The board also voted to obtain pricing information from the Roscommon County Equalization on partial and full assessing office coverage, including field work.

“Once again the majority of the board is taking the politically safe stand, instead of supporting their employee,” Gillman told the Resorter in an e-mail. “The Board has decided not to fill the vacancy in the Assessing Department, so in addition to my original duties, and trying to finish the requirements of the 14 point review, they are now requiring that 20 hours a week be spent doing field inspections.
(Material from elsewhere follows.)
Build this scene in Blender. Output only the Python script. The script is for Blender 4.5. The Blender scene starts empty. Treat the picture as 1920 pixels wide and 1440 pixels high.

Trying to meet their unrealistic demands will probably result in a failed follow up review which I was informed would result in disciplinary action for me – up to and including dismissal.”

“In my defense, in the 14 years that I have been in this position,” Gillman further stated, “I have only had two other complaints like that of the Area 30 group. In both of those instances, the board stood behind me and once investigated, the allegations were proven to be either false or exaggerated. Six months of not knowing where I stand with any of the board members is taking an emotional toll on me, I wish they would either stand behind me and have faith in me or replace me with someone they feel confident with.”

In a follow-up phone interview with Gillman, she said the state instructed her to reduce the number of ECF neighborhoods. There were 261 with 12 factors and now there are six areas with six factors, with which some people do not agree, she said. She noted that there are two different analyses, one for land value studies and one for ECF’s. The same properties are not necessarily used for both, she said, which is a practice common among all assessors.

In a previous interview, Gillman said that documentation is done differently from the days when her department used the Manitron system. Like many townships, Gerrish uses the newer BS&A system.

Gillman told the Resorter she has been the Gerrish Township assessor for 14 years, and “The board always had confidence in me before.”